People that propose simulation-theory don’t always tout it as a spiritual idea, but at its core, it most certainly is. Like any religion, it can provide a comforting backstory for our earthly existence, it can explain different phenomena in our surroundings, and it can be used to construct meaning for ourselves, allowing us to find fulfilling roles within an otherwise meaningless world.

The funny thing is, once I began to embrace the concept of virtuality, all the ancient spiritual stuff started making sense. I now have a working metaphor by which I can relate to what they were saying. Aha! As someone that could not previously grasp spirituality in any form, I can tell you that the before and after is remarkable. The answers were there, I just didn’t get it.
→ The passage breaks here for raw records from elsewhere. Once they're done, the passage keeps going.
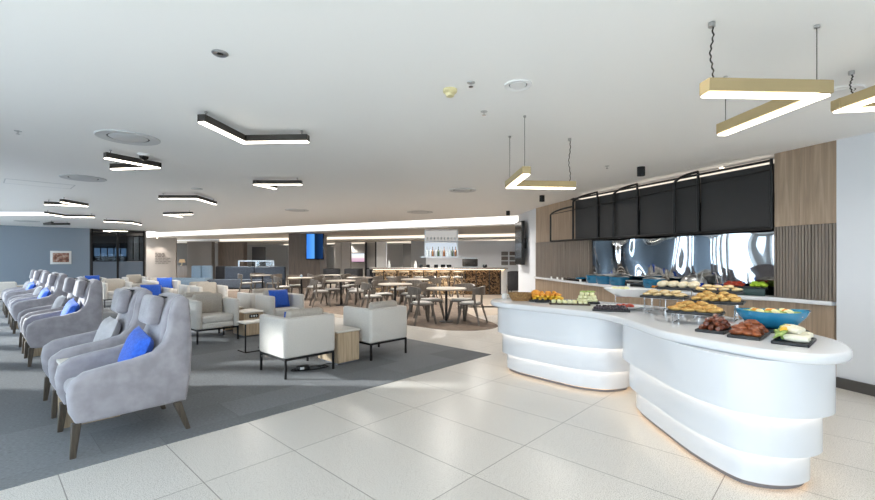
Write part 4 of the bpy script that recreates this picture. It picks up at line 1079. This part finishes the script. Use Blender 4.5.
# ================================================================== CEILING FIXTURES
def vlight(label, apex, e1, e2, top, h_, wd, body, led_, group, rods, ceil=H, lit=True, cable=()):
    apex, e1, e2 = Vector((*apex[:2], 0)), Vector((*e1[:2], 0)), Vector((*e2[:2], 0))
    t = thing('pendant_light', label, 'ceiling light', (apex.x, apex.y, top-h_), 0, group)
    for e in (e1, e2):
        d = e-apex; L = d.length; a = math.atan2(d.y, d.x)
        arm = MB().box((L/2-wd*.25, 0, h_/2+.006), (L+wd*.5, wd, h_-.012), .003, 1).build('arm', body, t); arm.rotation_euler.z = a
        df = MB().box((L/2-wd*.2, 0, .003), (L+wd*.3, wd*.8, .01), .002, 1).build('diffuser', led_ if lit else 'fixture', arm)
    for p in rods:
        p = Vector((*p[:2], 0))-apex
        MB().cone((p.x, p.y, h_-.01), (p.x, p.y, ceil-top+h_), .004 if not cable else .0025, None, 6).build('rod', 'fixture', t)
        MB().lathe([(.014, ceil-top+h_-.015), (.014, ceil-top+h_)], 10, (p.x, p.y, 0)).build('ceiling_cup', 'steel', t)
    for p in cable:
        p = Vector((*p[:2], 0))-apex; n = 60; hh = ceil-top+.02
        MB().tube([(p.x+.003*math.cos(k*.9)+.008*math.sin(k*.16), p.y+.003*math.sin(k*.9), h_-.02+hh*k/n) for k in range(n+1)], .0045, 5).build('cable', 'fixture', t)
        MB().lathe([(.018, hh+h_-.045), (.018, hh+h_-.02)], 10, (p.x, p.y, 0)).build('ceiling_cup', 'steel', t)
    return t
UZ = 2.66
def U(px, py): return P(px, py, UZ)
def ext(a, p, L): d = Vector(p[:2])-Vector(a[:2]); return Vector(a[:2])+d.normalized()*L
specs = [
 ((244, 143), (199, 121.5), (312, 142), .69, .69, 'dark V-shaped ceiling light, nearest of the lounge, opening towards the camera'),
 ((157, 168), (103, 158), (103, 170), .62, .70, 'dark V-shaped ceiling light with a narrow point to the right, beside the large round vent'),
 ((256, 185), (306, 185), (275, 189), .76, .46, 'dark V-shaped ceiling light pointing left, above the bistro side of the lounge'),
 ((196, 199), (159, 199), (218, 205.5), .75, .95, 'dark wide-angled ceiling light bent in the middle, in front of the cove'),
 ((165, 215), (196, 214.5), (182, 217.5), .85, .75, 'small-looking dark V-shaped ceiling light below the wide-angled one'),
 ((86, 206.5), (56, 201.5), (50, 205), .75, .75, 'dark V-shaped ceiling light pointing right, left of the wide-angled one'),
 ((65, 217), (38, 213), (92, 217.5), .85, .75, 'dark wide bent ceiling light nearest the blue wall on the left'),
 ((131, 223), (110, 222), (148, 226.5), .75, .95, 'dark bent ceiling light before the glass partition'),
 ((104, 231), (122, 231.3), (118, 233), .9, .7, 'farthest lit ceiling light, just in front of the glass partition'),
 ((45, 225), (70, 225), (58, 223), .9, .9, 'unlit black ceiling light above the framed picture')]
for k, (a, p, q, la, lb, lab) in enumerate(specs):
    A_, P_, Q_ = U(*a), U(*p), U(*q)
    e1, e2 = ext(A_, P_, la), ext(A_, Q_, lb)
    vlight(lab, A_, e1, e2, UZ+.075, .075, .075, 'fixture', 'led', 'dark V-shaped ceiling lights', [Vector(A_[:2]).lerp(e1, .9), Vector(A_[:2]).lerp(e2, .9)], lit=(k != 9))
BR = 'brass V-shaped pendant lights'
vlight('large brass V-shaped pendant light pointing right above the near counter end', (2.18, 2.45), (1.50, 2.42), (2.125, 3.22), 2.45, .085, .085, 'brass', 'led_pendant', BR, [(2.17, 2.46), (2.11, 3.15)], cable=[(1.55, 2.43)])
vlight('brass V-shaped pendant light pointing left over the far lobe of the counter', (.79, 4.73), (.825, 3.98), (1.53, 4.79), 2.30, .08, .08, 'brass', 'led_pendant', BR, [(.79, 4.70), (.815, 4.02)], cable=[(1.47, 4.785)])
vlight('brass pendant light cut by the right picture edge', (2.93, 3.12), (2.99, 2.32), (3.7, 3.0), 2.60, .085, .085, 'brass', 'led_pendant', BR, [(2.99, 2.4)], cable=[(2.945, 3.06)])

def disc(label, px, py, r_, m_='vent', kind='ceiling_vent', cat='vent', rings=3, grp='round ceiling vents'):
    t = thing(kind, label, cat, P(px, py, H), 0, grp)
    MB().lathe([(0, -.012), (r_*.55, -.012), (r_*.6, -.004), (r_*.6, 0)], 32).build('plate', m_, t)
    MB().lathe([(r_*.66, 0), (r_*.66, -.006), (r_*.98, -.014), (r_, -.008), (r_, 0)], 32).build('ring', 'white' if kind != 'ceiling_vent' else m_, t)
    MB().lathe([(r_*.6, -.001), (r_*.66, -.001)], 32).build('gap', 'vent_dark', t)
disc('largest round ceiling vent, left of the nearest dark V light', 128.5, 137.5, .30)
disc('round ceiling vent beyond the largest one on the left', 83.5, 178, .31)
disc('round ceiling vent at the middle of the ceiling, left of the brass pendants', 462.5, 190, .27)
disc('round ceiling vent right of the lounge lights', 297, 210, .32)
disc('round ceiling vent close to the long cove light', 420, 212, .38)
disc('small round ceiling vent above the wide-angled dark light', 197, 188.5, .10)
disc('round ceiling vent over the blue wall corner, left', 27, 221, .35)
disc('white round ceiling speaker left of the far brass pendant', 518, 84.5, .105, 'white', 'ceiling_speaker', 'speaker', grp='ceiling speakers')
disc('white round ceiling speaker behind the large brass pendant', 838, 92, .16, 'white', 'ceiling_speaker', 'speaker', grp='ceiling speakers')
t = thing('smoke_detector', 'yellowed round smoke detector on the ceiling', 'smoke detector', P(450, 89.5, H))
MB().lathe([(.055, 0), (.055, -.02), (.045, -.03), (.04, -.032)], 20).build('base', 'yellowed', t); MB().lathe([(.04, -.03), (.03, -.055), (0, -.058)], 20).build('sensor', 'yellowed', t)
t = thing('ceiling_downlight', 'single round chrome downlight nearest the camera on the ceiling', 'downlight', P(220, 53, H))
MB().lathe([(.03, -.006), (.042, -.012), (.05, -.006), (.05, 0)], 24).build('ring', 'steel', t); MB().lathe([(0, -.008), (.03, -.005)], 16).build('lens', 'gloss_black', t)
for px, py, lab in ((484, 111.5, 'small ceiling sprinkler, nearer of the two before the speaker'), (471, 82.5, 'small ceiling sprinkler right of the smoke detector'), (607, 166, 'small ceiling sprinkler over the buffet aisle'), (18, 131, 'small ceiling sprinkler at the far left')):
    t = thing('sprinkler', lab, 'sprinkler', P(px, py, H), 0, 'ceiling sprinklers')
    MB().lathe([(.03, -.004), (.034, .004)], 14).build('plate', 'steel', t); MB().cone((0, 0, 0), (0, 0, -.03), .009).build('nozzle', 'chrome', t); MB().lathe([(.018, -.034), (.018, -.03)], 10).build('deflector', 'chrome', t)
for px, py, lab in ((641, 167, 'black cylinder spotlight nearest the black panels'), (542, 195.5, 'black cylinder spotlight above the far end of the wooden wall'), (508, 211, 'black cylinder spotlight farthest, near the end of the cove light')):
    t = thing('cylinder_spotlight', lab, 'spotlight', P(px, py, H), 0, 'black cylinder spotlights')
    MB().lathe([(.055, 0), (.055, -.13), (.045, -.13), (.04, -.11)], 18).build('housing', 'metal', t); MB().lathe([(0, -.112), (.042, -.112)], 14).build('lens', 'gloss_black', t)
t = thing('dome_camera', 'small dark dome camera beside the narrow V light on the left', 'camera', P(144, 154, H))
MB().lathe([(.07, 0), (.07, -.02), (.055, -.03)], 18).build('base', 'white', t); MB().lathe([(.055, -.03), (.045, -.06), (.02, -.08), (0, -.083)], 18).build('dome', 'gloss_black', t)
a = [P(*q, H) for q in ((17, 181), (62, 187.5), (57, 188.5), (18, 183))]
c = P(40, 184, H)
t = thing('access_hatch', 'faint rectangular access hatch in the ceiling at the left', 'hatch', c, face(DB))
f = MB()
for x in (-.45, .45): f.box((x, 0, -.002), (.015, .6, .004))
for y in (-.3, .3): f.box((0, y, -.002), (.9, .015, .004))
f.build('frame', 'vent', t); MB().box((0, 0, -.001), (.89, .59, .002)).build('panel', 'ceiling', t)
v = P(20, 213.5, H)
t = thing('cove_light', 'short bright ceiling slot light at the far left', 'cove light', P(8, 213.5, H), 0)  # glowing panel added for the window's reflection on the ceiling, no cove here
MB().box((0, 0, -.012), (2.8, .9, .02), .004).build('diffuser', emit('slot_bright', 'f4f6ff', 1.6), t); MB().box((0, 0, -.003), (2.9, 1.0, .006)).build('frame', 'white', t)

# ================================================================== LIGHT
w = bpy.data.worlds.new('sky'); S.world = w; w.use_nodes = True
nt = w.node_tree; bg = nt.nodes['Background']
bg.inputs[0].default_value = (.76, .88, 1.0, 1); bg.inputs[1].default_value = 7.0
def lamp(name, kind, loc, energy, col=(1, 1, 1), rot=(0, 0, 0), **kw):
    l = bpy.data.lights.new(name, kind); l.energy = energy; l.color = col
    for k, v in kw.items(): setattr(l, k, v)
    o = bpy.data.objects.new(name, l); COL.objects.link(o); o.location = loc; o.rotation_euler = rot; return o
sd = Vector((1, -.03, -math.tan(R(16.5))))
o = lamp('sun', 'SUN', (-20, 0, 12), 11, (1, .97, .92), angle=R(2.5)); o.rotation_euler = sd.to_track_quat('-Z', 'Y').to_euler()
# sky portals in the glazing
b0 = -5.5
q = AB(-2.28, 9.6, H/2)
o = lamp('window_portal', 'AREA', q, 1, shape='RECTANGLE', size=30.6, size_y=H-.1)
o.rotation_euler = DA.to_track_quat('-Z', 'Y').to_euler(); o.data.cycles.is_portal = True
# unseen fill lamps without fixtures, added to brighten the room and its far end
def down(px_, py_, e, spread=R(150), size=.5, z=H-.02, col=(1, .95, .88)):
    o = lamp('downlight_glow', 'AREA', (px_, py_, z), e, col, shape='DISK', size=size); o.data.spread = spread; return o
for x, y, e in ((3.3, 3.6, 26), (2.6, 5.8, 26), (2.2, 8.0, 30), (.2, 9.5, 90), (-2.0, 12.0, 160), (-5, 14.6, 190), (1.2, 12.6, 160), (-8.5, 17.6, 190), (-4.5, 10.5, 110), (-8, 13.5, 110), (-11.5, 18, 130), (3.9, 2.2, 22), (1.0, 2.4, 20)):
    down(x, y, e*.4)
for x, y, e in ((0, 15.9, 110), (-4, 18.4, 90), (-9, 20.9, 80)): down(x, y, e, z=2.6)
for x, y, e in ((0, 21.4, 45), (3, 20.8, 35), (-5, 23.8, 70), (-10, 25.5, 50)): down(x, y, e, z=2.44)
for x, y, e in ((-6, 28.2, 60), (-1, 26, 50)): down(x, y, e, z=2.34)

for px in (.12, .8):
    q = bw0+d_bw*px
    o = lamp('wall_washer', 'SPOT', (q.x+.1, q.y-.45, 2.58), 110, (1, .9, .8), spot_size=R(95), spot_blend=.6)
q = AB(4.5, 26.4, 2.7); lamp('office_glow', 'AREA', q, 45, (1, .97, .92), shape='DISK', size=1.2)  # added fill lamp without a fixture, lifts the dark office
cam = bpy.data.cameras.new('camera'); co = bpy.data.objects.new('camera', cam); COL.objects.link(co); S.camera = co
co.location = (0, 0, EYE); co.rotation_euler = (R(90), 0, 0)
cam.sensor_fit = 'HORIZONTAL'; cam.sensor_width = 36; cam.lens = 36*FOC/875; cam.shift_y = (HZ-250)/875; cam.clip_start = .05; cam.clip_end = 200
S.view_settings.view_transform = 'Standard'; S.view_settings.look = 'None'; S.view_settings.gamma = 1; S.view_settings.use_curve_mapping = False
S.view_settings.exposure = 0.14
S.cycles.max_bounces = 8; S.cycles.diffuse_bounces = 5; S.cycles.glossy_bounces = 4; S.cycles.transparent_max_bounces = 12
S.cycles.sample_clamp_indirect = 6; S.cycles.caustics_reflective = False; S.cycles.caustics_refractive = False
S.cycles.use_denoising = True
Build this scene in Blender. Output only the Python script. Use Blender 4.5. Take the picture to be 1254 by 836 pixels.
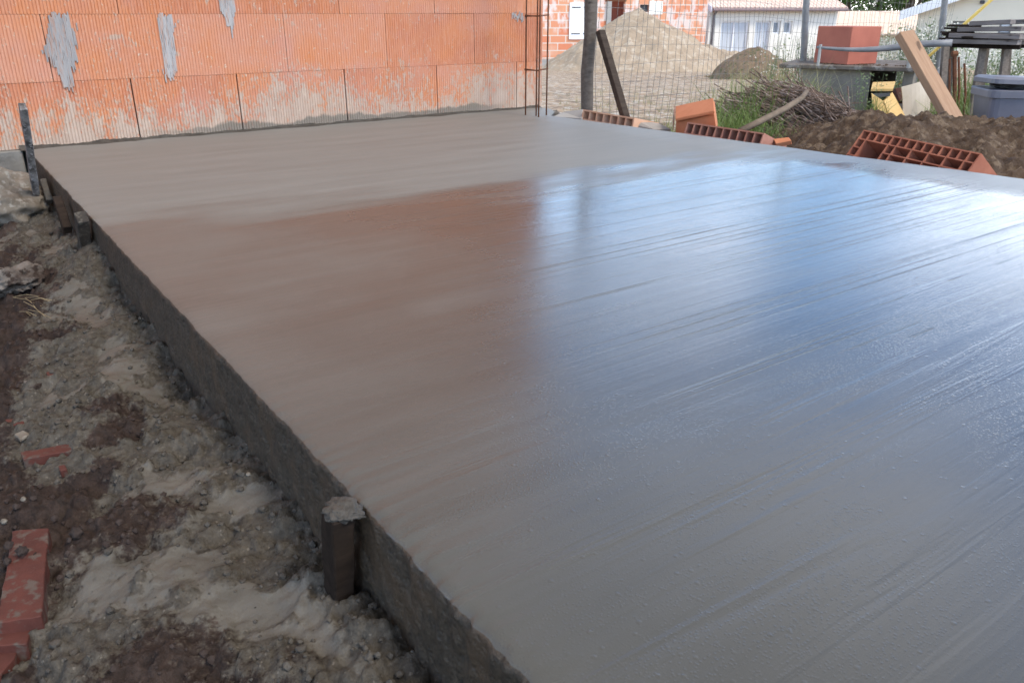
import bpy, bmesh, math, random
import numpy as np
from mathutils import Vector, Matrix, Euler
RAD = math.radians
rnd = random.Random(7)
sc = bpy.context.scene
for o in list(bpy.data.objects): bpy.data.objects.remove(o)
col = sc.collection

# ------------------------------------------------------------------ camera
TH, AZ, FPX = RAD(22.54), RAD(35.52), 975.0
CAM = np.array([0.0, -4.094, 0.554])
Fv = np.array([math.sin(AZ), math.cos(AZ)]); Rv = np.array([math.cos(AZ), -math.sin(AZ)])
cd = bpy.data.cameras.new('camera'); cam = bpy.data.objects.new('camera', cd); col.objects.link(cam)
cam.location = CAM; cam.rotation_euler = (RAD(90) - TH, 0, -AZ)
cd.sensor_width = 36; cd.lens = 36 * FPX / 1254; cd.clip_start = 0.02; cd.clip_end = 1500
cd.dof.use_dof = True; cd.dof.focus_distance = 2.0; cd.dof.aperture_fstop = 14.0
sc.camera = cam

# ------------------------------------------------------------------ sky, sun, exposure
SUN_EL, SUN_AZ = RAD(50), math.atan2(0.30, -0.95)       # azimuth clockwise from +Y
SUN_STRENGTH, SKY_STRENGTH = 1.65, 0.15
w = bpy.data.worlds.new('World'); sc.world = w; w.use_nodes = True
nt = w.node_tree; nt.nodes.clear()
def wn(t, **k):
    n = nt.nodes.new(t)
    for a, v in k.items(): setattr(n, a, v)
    return n
wo = wn('ShaderNodeOutputWorld'); bg = wn('ShaderNodeBackground'); bg.inputs[1].default_value = SKY_STRENGTH
sky = wn('ShaderNodeTexSky', sky_type='NISHITA', sun_disc=False, sun_elevation=SUN_EL, sun_rotation=SUN_AZ)
sky.altitude = 50; sky.air_density = 1.0; sky.dust_density = 0.25; sky.ozone_density = 5.0
tc = wn('ShaderNodeTexCoord'); sep = wn('ShaderNodeSeparateXYZ'); nt.links.new(tc.outputs['Generated'], sep.inputs[0])
zz = wn('ShaderNodeMath', operation='ADD'); nt.links.new(sep.outputs[2], zz.inputs[0]); zz.inputs[1].default_value = 0.12
comb = wn('ShaderNodeCombineXYZ')
for i in (0, 1):
    dv = wn('ShaderNodeMath', operation='DIVIDE'); nt.links.new(sep.outputs[i], dv.inputs[0]); nt.links.new(zz.outputs[0], dv.inputs[1])
    nt.links.new(dv.outputs[0], comb.inputs[i])
cmap = wn('ShaderNodeMapping'); nt.links.new(comb.outputs[0], cmap.inputs[0]); cmap.inputs[1].default_value = (3.3, 1.2, 0)
cn = wn('ShaderNodeTexNoise'); cn.inputs['Scale'].default_value = 0.95; cn.inputs['Detail'].default_value = 7; cn.inputs['Roughness'].default_value = 0.55
nt.links.new(cmap.outputs[0], cn.inputs['Vector'])
cr = wn('ShaderNodeValToRGB'); cr.color_ramp.elements[0].position = 0.50; cr.color_ramp.elements[1].position = 0.70
hi = wn('ShaderNodeMapRange'); nt.links.new(sep.outputs[2], hi.inputs[0])       # thin overcast overhead, breaks of blue lower down
for i, v in ((1, 0.40), (2, 0.75), (3, 0.0), (4, 0.22)): hi.inputs[i].default_value = v
ca = wn('ShaderNodeMath', operation='ADD'); nt.links.new(cn.outputs['Fac'], ca.inputs[0]); nt.links.new(hi.outputs[0], ca.inputs[1]); nt.links.new(ca.outputs[0], cr.inputs[0])
mix = wn('ShaderNodeMix', data_type='RGBA'); nt.links.new(cr.outputs[0], mix.inputs['Factor'])
hs = wn('ShaderNodeHueSaturation'); hs.inputs['Saturation'].default_value = 1.12; hs.inputs['Value'].default_value = 1.4; nt.links.new(sky.outputs[0], hs.inputs['Color']); nt.links.new(hs.outputs[0], mix.inputs['A'])
lum = wn('ShaderNodeMapRange'); nt.links.new(sep.outputs[2], lum.inputs[0])      # clouds pile up bright towards the horizon
for i, v in ((1, 0.05), (2, 0.66), (3, 1.0), (4, 0.0)): lum.inputs[i].default_value = v
cc = wn('ShaderNodeMix', data_type='RGBA'); nt.links.new(lum.outputs[0], cc.inputs['Factor'])
cc.inputs['A'].default_value = (2.5, 2.45, 2.4, 1); cc.inputs['B'].default_value = (32, 32, 33, 1); nt.links.new(cc.outputs['Result'], mix.inputs['B'])
nt.links.new(mix.outputs['Result'], bg.inputs[0]); nt.links.new(bg.outputs[0], wo.inputs[0])
sl = bpy.data.lights.new('sun', 'SUN'); sun = bpy.data.objects.new('sun', sl); col.objects.link(sun)
sl.energy = SUN_STRENGTH; sl.angle = RAD(14); sl.color = (1.0, 0.91, 0.80)
sd = Vector((math.sin(SUN_AZ) * math.cos(SUN_EL), math.cos(SUN_AZ) * math.cos(SUN_EL), math.sin(SUN_EL)))
sun.rotation_euler = sd.to_track_quat('Z', 'Y').to_euler()
vs = sc.view_settings; sc.display_settings.display_device = 'sRGB'
vs.view_transform = 'Standard'; vs.look = 'None'; vs.gamma = 1; vs.use_curve_mapping = False; vs.exposure = 1.02
sc.render.engine = 'CYCLES'; sc.cycles.max_bounces = 8; sc.cycles.use_denoising = True
try: sc.cycles.denoiser = 'OPENIMAGEDENOISE'
except Exception: pass

# ------------------------------------------------------------------ helpers: points
def ray(x, y):
    u = (x - 627) / FPX; v = (418 - y) / FPX
    fw = math.cos(TH) + v * math.sin(TH); up = -math.sin(TH) + v * math.cos(TH)
    q = Fv * fw + Rv * u
    return np.array([q[0], q[1], up]), fw
def at(x, y, D):                       # point of the sight line at ground distance D ahead
    r, fw = ray(x, y); return Vector(CAM + r * (D / fw))
def gz(x, y, z=0.0):
    r, fw = ray(x, y); return Vector(CAM + r * ((z - CAM[2]) / r[2]))
def pX(x, y, X):
    r, fw = ray(x, y); return Vector(CAM + r * (X / r[0]))
def pY(x, y, Y):
    r, fw = ray(x, y); return Vector(CAM + r * ((Y - CAM[1]) / r[1]))
def L(lat, D, z): return Vector((CAM[0] + Fv[0] * D + Rv[0] * lat, CAM[1] + Fv[1] * D + Rv[1] * lat, z))
FW, RT, UP = Vector((Fv[0], Fv[1], 0)), Vector((Rv[0], Rv[1], 0)), Vector((0, 0, 1))
def gD(D):                             # open ground behind the slab falls gently away
    D = np.asarray(D, float)
    return np.where(D < 5, -0.17 - 0.02 * np.clip(D - 3, -9, 2), -0.21 - 0.042 * np.clip(D - 5, 0, 50))
def gnd(x, D, lift=0.0):
    z = float(gD(D)) + lift; y = 60.0
    for _ in range(12):
        p = at(x, y, D); y += (p.z - z) * FPX / D
    return at(x, y, D)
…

What all these teachings are trying to say, from ancient to new-age, is to be your authentic self, play the role of you but without the fear. The “you” shrouded in anxiety is a selfish beast that feels besieged by danger, thus ready to lash out. But the actual you is a character in a game that’s here to fulfill his role with dignity and grace. The role of you has already been written, just play along.

A game without obstacles isn’t worth playing. So in life, we really do want problems to solve. The trick is in embracing those problems, not lamenting their existence. Furthermore, we get to pick from a menu of options. Whatever issue we focus on becomes ours. We don’t necessarily have to accept every problem that crosses our path — we can pick some while ignoring others, or at least focus on the aspects we prefer.

Now, do unenlightened anxious people distort religion due to their fear and feelings of lack? Yes. There’s no limit to what a confused mind might manifest. So religion can certainly suffer from corruption, which is why it might be good to start anew every once in awhile. Religions are simply collections of ideas that remind us we have nothing to fear. With an appropriate religion tailored to our tastes, our minds are able to rest upon answers that satisfy our existential angst.